Пестель объясняет, как все произойдет: начнет Петербург, ибо там «средоточие всех властей», южане поддерживают удар, берут под контроль многие губернии, корпуса и — дело сделано!

Сергей Муравьев-Апостол вдруг возражает: «Не ждать удобных обстоятельств, а стараться возродить оные», то есть не надеяться на Петербург, а самим начать.

Что произошло? Откуда эта необыкновенная решительность?

Сергей: «Со времени вступления моего в общество, даже до начала 1822 года, когда я свиделся в первый раз по переводе моем в армию с Пестелем в Киеве, я был самый недеятельный… не всегда бывал на назначенных собраниях, мало входил в дела, соглашался с большинством голосов и во все время не сделал ни одного приема. С 1822 года… имел деятельнейшее участие во всех делах общества».

Год назад он возвращался с прежних январских контрактов «боярином» — так именовались вступившие в Южный союз прежние члены Общества (кроме Пестеля и Юшневского — директоров). А те, кого примут в будущем, — братии.

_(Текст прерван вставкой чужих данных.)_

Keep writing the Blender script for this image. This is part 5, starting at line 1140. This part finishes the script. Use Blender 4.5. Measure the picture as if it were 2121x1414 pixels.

С Пестелем Сергей Муравьев давно знаком по Петербургу, но впервые увиделись на юге лишь год назад. Тогда разъехались, многого не решив; Пестель изложил свою «Русскую Правду», план будущего переворота, временного правления после победы. Всем предложено думать; а так как переписываться, кроме вернейших оказий, не рекомендуется и нет возможности из разных украинских городов и местечек съехаться иначе как на следующую контрактовую ярмарку, значит, думать целый год.